## Exercise instructions
Copy each line of the entries beneath that contains the word "wide".

## Entries shown
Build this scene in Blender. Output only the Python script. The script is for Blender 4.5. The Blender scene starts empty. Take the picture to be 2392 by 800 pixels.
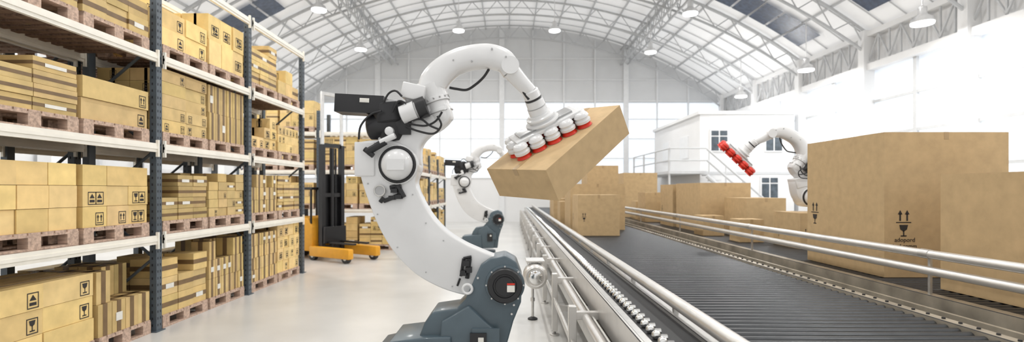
import bpy, bmesh, math, random
from mathutils import Vector, Matrix
random.seed(7)
sc=bpy.context.scene
sc.view_settings.view_transform='Standard'
V=Vector
# ---------------------------------------------------------------- materials
def mat(name,col,rough=.5,metal=0,var=.06,scale=6,bump=0,emit=0,tint=False,coat=0,stretch=None):
    m=bpy.data.materials.new(name); m.use_nodes=True
    nt=m.node_tree; N=nt.nodes; L=nt.links
    b=N['Principled BSDF']
    b.inputs['Roughness'].default_value=rough; b.inputs['Metallic'].default_value=metal
    if coat: b.inputs['Coat Weight'].default_value=coat; b.inputs['Coat Roughness'].default_value=.1
    tc=N.new('ShaderNodeTexCoord'); no=N.new('ShaderNodeTexNoise'); no.inputs['Scale'].default_value=scale
    no.inputs['Detail'].default_value=4
    if stretch:
        mp=N.new('ShaderNodeMapping'); mp.inputs['Scale'].default_value=stretch
        L.new(tc.outputs['Object'],mp.inputs['Vector']); L.new(mp.outputs[0],no.inputs['Vector'])
    else: L.new(tc.outputs['Object'],no.inputs['Vector'])
    cr=N.new('ShaderNodeValToRGB')
    c=V(col); lo=c*(1-var*2); hi=c*(1+var)
    cr.color_ramp.elements[0].position=.3; cr.color_ramp.elements[1].position=.7
    cr.color_ramp.elements[0].color=(*lo,1); cr.color_ramp.elements[1].color=(*[min(1,x) for x in hi],1)
    L.new(no.outputs['Fac'],cr.inputs[0]); out=cr.outputs[0]
    if tint:
        at=N.new('ShaderNodeAttribute'); at.attribute_name='tint'
        mx=N.new('ShaderNodeMix'); mx.data_type='RGBA'; mx.blend_type='MULTIPLY'; mx.inputs[0].default_value=1
        L.new(out,mx.inputs[6]); L.new(at.outputs['Color'],mx.inputs[7]); out=mx.outputs[2]
    L.new(out,b.inputs['Base Color'])
    if bump:
        bp=N.new('ShaderNodeBump'); bp.inputs['Strength'].default_value=bump; bp.inputs['Distance'].default_value=.01
        L.new(no.outputs['Fac'],bp.inputs['Height']); L.new(bp.outputs[0],b.inputs['Normal'])
    if emit:
        L.new(out,b.inputs['Emission Color']); b.inputs['Emission Strength'].default_value=emit
    return m
M={}
M['carton']=mat('cardboard',(.54,.38,.20),.75,tint=True,var=.05,scale=9,bump=.08)
M['rcarton']=mat('rack_cardboard',(.80,.58,.255),.7,tint=True,var=.07,scale=5,bump=.08)
M['tape']=mat('brown_tape',(.19,.115,.05),.4,var=.1)
M['ctape']=mat('seam_tape',(.44,.30,.15),.4,var=.05)
M['ink']=mat('black_ink',(.025,.02,.018),.6)
M['slip']=mat('paper_label',(.8,.78,.72),.6)
M['wood']=mat('pallet_wood',(.56,.40,.31),.8,var=.2,scale=5,bump=.2,stretch=(1,6,6))
M['deck']=mat('shelf_plank',(.28,.18,.13),.8,var=.2,scale=5,stretch=(6,1,1))
M['beam']=mat('rack_beam_paint',(.88,.84,.75),.4,var=.03)
M['upright']=mat('rack_upright_paint',(.08,.10,.12),.4,var=.08)
M['hole']=mat('rack_hole_dark',(.02,.02,.025),.8)
M['white']=mat('robot_white_paint',(.75,.75,.75),.28,var=.02,scale=3,coat=.3)
M['lgrey']=mat('robot_light_grey',(.42,.42,.42),.35,.3)
M['slate']=mat('robot_slate_paint',(.075,.108,.13),.38,var=.05,coat=.2)
M['black']=mat('black_plastic',(.014,.014,.016),.4,var=.1)
M['red']=mat('red_rubber',(.70,.035,.015),.45)
M['steel']=mat('brushed_steel',(.62,.61,.59),.32,.75,var=.05,scale=12)
M['chrome']=mat('polished_steel',(.80,.80,.79),.12,1,var=.02)
M['rail']=mat('rail_satin',(.70,.68,.65),.3,.6,var=.03)
M['rust']=mat('weathered_steel',(.46,.41,.33),.4,.5,var=.2,scale=3)
M['roller']=mat('dark_roller',(.055,.058,.062),.33,.5,var=.08)
M['under']=mat('conveyor_pan',(.015,.015,.017),.6)
M['floor']=mat('polished_concrete',(.64,.63,.605),.28,var=.06,scale=.7)
M['wall']=mat('wall_panel_white',(.82,.82,.82),.6,var=.02,scale=.6)
M['gwall']=mat('gable_panel_grey',(.70,.71,.72),.6,var=.03,scale=.5)
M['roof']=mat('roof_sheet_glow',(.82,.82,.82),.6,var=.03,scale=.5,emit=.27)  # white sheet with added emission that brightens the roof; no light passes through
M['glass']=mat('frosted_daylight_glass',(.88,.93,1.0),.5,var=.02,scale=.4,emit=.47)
M['frame']=mat('window_frame_grey',(.62,.63,.64),.45,var=.03)
M['bframe']=mat('window_frame_white',(.80,.81,.82),.45,var=.02)
M['purlin']=mat('purlin_paint',(.60,.61,.62),.45,var=.03)
M['truss']=mat('truss_paint',(.53,.54,.55),.45,var=.04)
M['sky']=mat('dark_skylight',(.05,.07,.12),.25,var=.2)
M['lamp']=mat('lamp_diffuser',(1,1,1),.4,var=0,emit=6)
M['lampb']=mat('lamp_housing',(.75,.75,.75),.3,.5)
M['orange']=mat('forklift_orange',(.85,.40,.03),.4,var=.04)
M['dglass']=mat('office_window_glass',(.08,.10,.12),.15,var=.2)
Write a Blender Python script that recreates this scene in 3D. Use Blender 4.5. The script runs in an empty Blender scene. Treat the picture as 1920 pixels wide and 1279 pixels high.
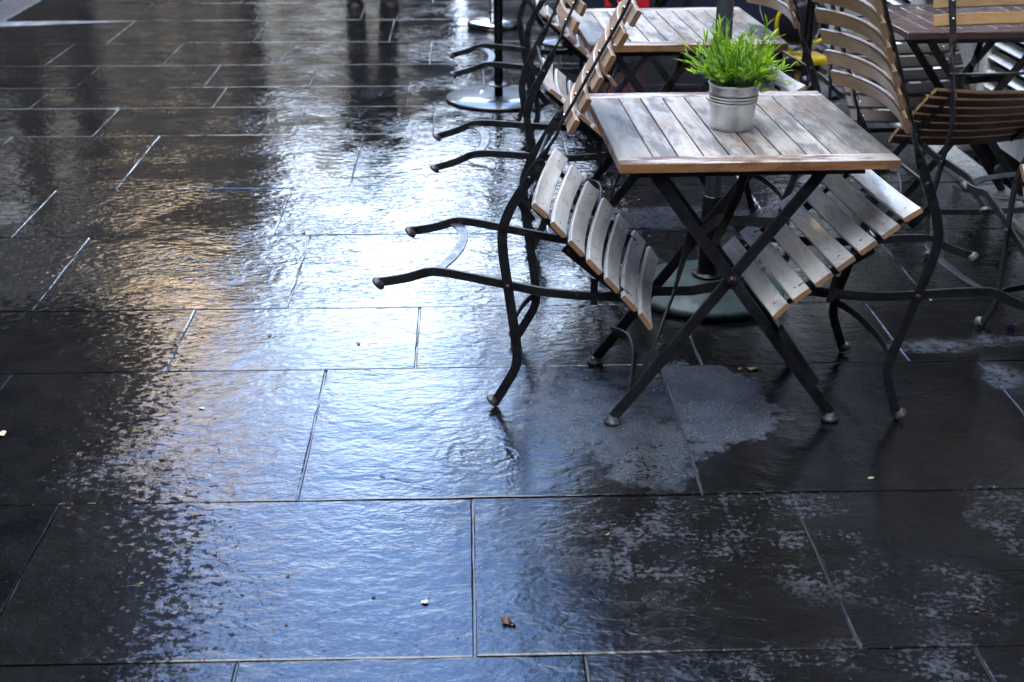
import bpy, bmesh, math, random
from mathutils import Vector, Matrix
random.seed(7)
S = bpy.context.scene; col = S.collection
PI = math.pi; R = math.radians

# ------------------------------------------------------------------ camera
CAMH = 1.6
YAW, PITCH, ROLL, FPX = 0.035940, 0.4119048, 0.0020054, 2478.94
fw = Vector((math.sin(YAW)*math.cos(PITCH), math.cos(YAW)*math.cos(PITCH), -math.sin(PITCH)))
rt = Vector((math.cos(YAW), -math.sin(YAW), 0)); up = rt.cross(fw)
rt, up = rt*math.cos(ROLL)+up*math.sin(ROLL), -rt*math.sin(ROLL)+up*math.cos(ROLL)
cd = bpy.data.cameras.new('camera'); cam = bpy.data.objects.new('camera', cd); col.objects.link(cam)
M = Matrix((rt, up, -fw)).transposed().to_4x4(); M.translation = Vector((0, 0, CAMH)); cam.matrix_world = M
cd.sensor_width = 36; cd.lens = FPX*36/1920; cd.clip_start = .05; cd.clip_end = 2000
cd.dof.use_dof = True; cd.dof.focus_distance = 3.45; cd.dof.aperture_fstop = 5.0
S.camera = cam

# ------------------------------------------------------------------ sky, sun, exposure
SUN_EL, SUN_AZ = R(40), R(166)
w = bpy.data.worlds.new('World'); S.world = w; w.use_nodes = True
wt = w.node_tree; wt.nodes.clear()
def wn(t, **k):
    n = wt.nodes.new(t)
    for a, b in k.items(): setattr(n, a, b)
    return n
wo = wn('ShaderNodeOutputWorld'); wb = wn('ShaderNodeBackground'); wb.inputs[1].default_value = .15
sky = wn('ShaderNodeTexSky', sky_type='NISHITA', sun_disc=False, sun_elevation=SUN_EL, sun_rotation=SUN_AZ, dust_density=1.6, ozone_density=2.0, air_density=1.2)
tc = wn('ShaderNodeTexCoord'); mp = wn('ShaderNodeMapping'); mp.inputs['Scale'].default_value = (1, 1, 2.6)
nz = wn('ShaderNodeTexNoise'); nz.inputs['Scale'].default_value = 2.3; nz.inputs['Detail'].default_value = 5; nz.inputs['Roughness'].default_value = .55
sp = wn('ShaderNodeSeparateXYZ')
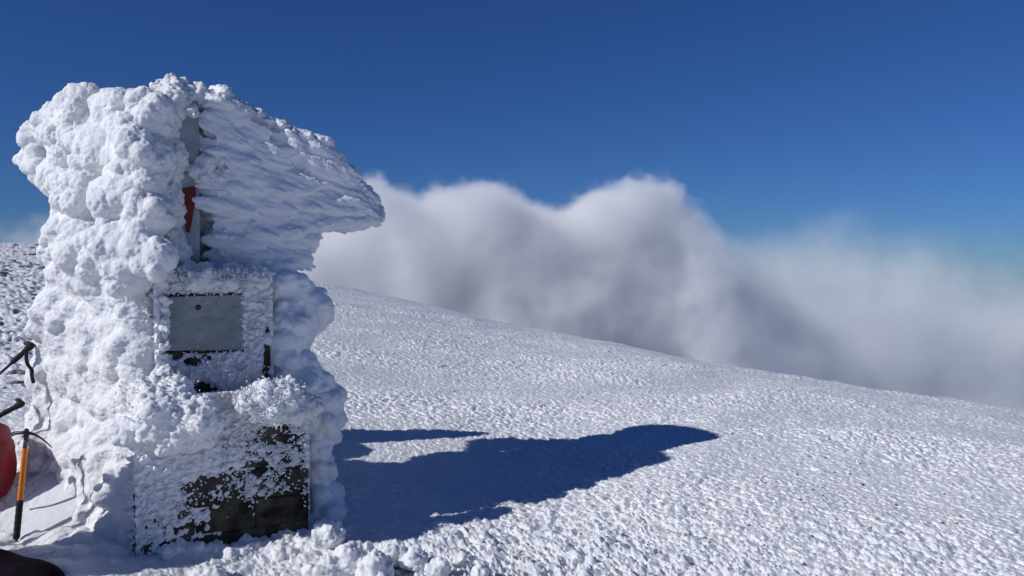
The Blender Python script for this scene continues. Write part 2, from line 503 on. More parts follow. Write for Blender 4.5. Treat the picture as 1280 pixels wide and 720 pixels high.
UP_BARE = [(240, 452, 15, 6), (258, 446, 9, 5), (256, 486, 18, 9), (334, 440, 5, 30), (335, 470, 7, 14), (222, 447, 8, 6), (180, 472, 12, 6)]
pa0, pz1 = face_pt(205, 369.5, CU, HU); pa1, pz0 = face_pt(303, 437, CU, HU)
def up_fn(A, Z, B):
    bare = bare_mask(CU, HU, A, Z, UP_BARE)
    t = tuftfield(A, Z, 24, 200); t2 = tuftfield(A, Z, 50, 220); t3 = tuftfield(A, Z, 12, 240)
    n = fbm(np.c_[A * 9, Z * 9, A * 0], 27, 3)
    # distance outside the plaque
    dx = np.maximum(pa0 - A, A - pa1); dz = np.maximum(pz0 - Z, Z - pz1)
    d = np.maximum(dx, dz) + .012 * n + .012 * (t - .4)
    left = sstep(pa0 + .012, pa0 - .02, A)
    h = .016 + .03 * t + .014 * t2 + .012 * t3 + .01 * n + .028 * np.exp(-((A - pa0 + .02) / .03) ** 2) * (Z < pz1 + .05)
    h -= np.clip(bare * 1.1 + .9 * n - .28, 0, 1) * .07
    h = np.where(d < .012, h - sstep(.012, -.012, d) * .12, h)
    return h
crust_sheet('rime_crust', CU, HU, ZSTEP - .02, ZU + .02, -HU - .02, HU + .02, up_fn, NF, TF)

# ------------------------------------------------------------------ rime masses: unions of lumps, remeshed and roughened
def ico_template(sub):
    bm = bmesh.new(); bmesh.ops.create_icosphere(bm, subdivisions=sub, radius=1)
    bm.verts.ensure_lookup_table()
    V = np.array([v.co[:] for v in bm.verts]); T = np.array([[v.index for v in f.verts] for f in bm.faces]); bm.free()
    return V, T
ICO = {2: ico_template(2), 1: ico_template(1)}
class Lumps:
    def __init__(s): s.V, s.T, s.n = [], [], 0
    def ball(s, c, r, scale=None, rot=None, sub=2):
        V, T = ICO[sub]
        if scale is not None: V = V * np.array(scale)
        V = V * r
        if rot is not None: V = V @ np.array(rot).T
        s.V.append(V + np.array(c)); s.T.append(T + s.n); s.n += len(V)
    def cauli(s, x, y, Y, rpx, n=10, sub=.42, seed=0, flat=None):
        c = P(x, y, Y); r = rpx / F * Y
        s.ball(c, r)
        rr = random.Random(int(x * 7 + y * 13 + seed))
        for _ in range(n):
            d = Vector((rr.gauss(-.35, 1), rr.gauss(-.5, 1), rr.gauss(.15, 1))).normalized()
            s.ball(Vector(c) + d * r * .82, r * sub * rr.uniform(.7, 1.25))
    def build(s, name, mat, parent, voxel, disp, smooth_n=2):
        o = mesh_np(name + '_raw', np.vstack(s.V), np.vstack(s.T), mat); me = o.data
        md = o.modifiers.new('r', 'REMESH'); md.mode = 'VOXEL'; md.voxel_size = voxel; md.use_smooth_shade = True
        sm_ = o.modifiers.new('s', 'SMOOTH'); sm_.factor = .5; sm_.iterations = smooth_n
        dg = bpy.context.evaluated_depsgraph_get(); dg.update()
        ev = o.evaluated_get(dg)
        m2 = bpy.data.meshes.new_from_object(ev)
        bpy.data.objects.remove(o); bpy.data.meshes.remove(me)
        n = len(m2.vertices)
        co = np.empty(n * 3, np.float32); m2.vertices.foreach_get('co', co); co = co.reshape(-1, 3).astype(np.float64)
        no = np.empty(n * 3, np.float32); m2.vertex_normals.foreach_get('vector', no); no = no.reshape(-1, 3).astype(np.float64)
        co2 = disp(co, no)
        m2.vertices.foreach_set('co', co2.astype(np.float32).ravel()); m2.update()
        m2.name = name; m2.materials.clear(); m2.materials.append(mat); smooth(m2)
        return link(bpy.data.objects.new(name, m2), parent)

def cauli_disp(a1=.03, a2=.014, a3=.006, s1=8.5, s2=19, s3=48):
    def f(co, no):
        w = co + .02 * np.c_[vnoise(co * 7, 301), vnoise(co * 7, 302), vnoise(co * 7, 303)]
        f1 = worley(w * s1, 310); f2 = worley(w * s2, 320); f3 = worley(co * s3, 330)
        g = np.clip(.5 + .9 * fbm(co * 3, 340, 2), .25, 1)
        d = a1 * (.45 - f1 ** 1.6) + a2 * (.45 - f2 ** 1.3) * g * 1.3 + a3 * (.45 - f3) * (.4 + g) + .0045 * (.45 - worley(co * 95, 350))
        return co + no * d[:, None]
    return f

# --- windward cauliflower rime (left)
L = Lumps()
CAUL = [(112, 142, 4.98, 33), (78, 155, 5.08, 30), (54, 180, 5.14, 26), (45, 198, 5.14, 20), (58, 214, 5.08, 22), (150, 143, 4.86, 34), (190, 145, 4.82, 32), (100, 178, 4.95, 42),
        (140, 190, 4.8, 46), (180, 200, 4.72, 38), (92, 216, 4.9, 34), (118, 250, 4.8, 44), (165, 250, 4.68, 45), (190, 268, 4.66, 28), (88, 284, 4.82, 24), (110, 302, 4.74, 44),
        (72, 312, 4.84, 22), (160, 312, 4.62, 45), (196, 320, 4.6, 26), (170, 170, 4.72, 30),
        (84, 338, 4.9, 24), (125, 345, 4.72, 36), (165, 340, 4.6, 30)]
for c in CAUL:
    c = (c[0], c[1], c[2] + (125 - c[0]) * (.0012 if c[0] < 125 else .0030), c[3])
    L.cauli(*c, n=11)
for x, y, Y, r in ((135, 185, 5.05, 50), (290, 165, 5.6, 40), (310, 185, 5.62, 34), (270, 152, 5.35, 38), (345, 200, 5.6, 28), (290, 230, 5.45, 56), (240, 180, 5.3, 50), (230, 280, 5.2, 50),
                   (145, 270, 4.95, 54), (90, 165, 5.2, 34), (160, 320, 4.95, 48)):
    L.ball(P(x, y, Y), r / F * Y)
for x_, y_, z_, r_ in ((-2.78, 5.5, -.95, .26), (-2.78, 5.5, -.65, .26), (-2.76, 5.46, -.45, .22), (-2.84, 5.78, -1.0, .30), (-2.84, 5.78, -.72, .28), (-2.83, 5.78, -.45, .26), (-2.82, 5.78, -.2, .23), (-2.81, 5.78, 0.02, .19), (-2.80, 5.77, .22, .15), (-2.78, 5.77, .37, .10)):
    L.ball((x_, y_, z_), r_)               # rime built up behind the marker
L.build('windward_rime', M_RIME, marker, .0066, cauli_disp(.022, .017, .0105, 6.5, 19, 44), 7)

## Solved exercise
Write a Blender Python script that recreates this scene in 3D. Use Blender 4.5. The script runs in an empty Blender scene. Treat the picture as 1920 pixels wide and 1279 pixels high.
The Blender Python script for this scene continues. Write part 2, from line 503 on. More parts follow. Write for Blender 4.5. Treat the picture as 1280 pixels wide and 720 pixels high.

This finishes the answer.